The most recent official run started on August 27, 2025 and ended on October 22, 2025, so this guide is best read as both a history lesson and a prep guide for the next time Riot activates it Riot Support.
How the mode worked in its latest official version
Riot’s 2025 version of Doom Bots had one core win condition. Survive phase one for about 15 minutes, then defeat the Ultimate Evil Boss in phase two. Riot also said the first half matters because when Veigar appears, the bots pressure your remaining structures, and Veigar does not start hitting your Nexus until all your inhibitors are down Riot Support, Return of the Doom Bots.

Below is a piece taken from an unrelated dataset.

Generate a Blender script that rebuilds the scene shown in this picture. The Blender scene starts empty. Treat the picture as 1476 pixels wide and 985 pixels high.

Here is the cleanest way to think about the mode:
| System | What it did | Why it mattered |
|---|---|---|
| Laning Phase | You fought five boosted bots with altered abilities | This was the survival check that decided whether you reached the boss |
| Boss Phase | Veigar appeared after roughly 15 minutes | You still had to protect structures while finishing the fight |
| Curses | Short term map wide chaos effects | These constantly disrupted positioning and sometimes stacked danger onto the boss |
| Missions | One secondary mission and one main mission every match | Success gave large gold rewards and a random Dragon Soul |
| Trials of Doom | Match long modifiers that changed the rules | These demanded different team comps and pacing |
That missions piece is easy to underestimate. Riot’s support page says every match gave you one secondary mission and one harder main mission. Completing them awarded 1,000 or 1,500 gold plus a random Dragon Soul, while failures could directly buff bots or create extra pressure on your base Riot Support, Return of the Doom Bots.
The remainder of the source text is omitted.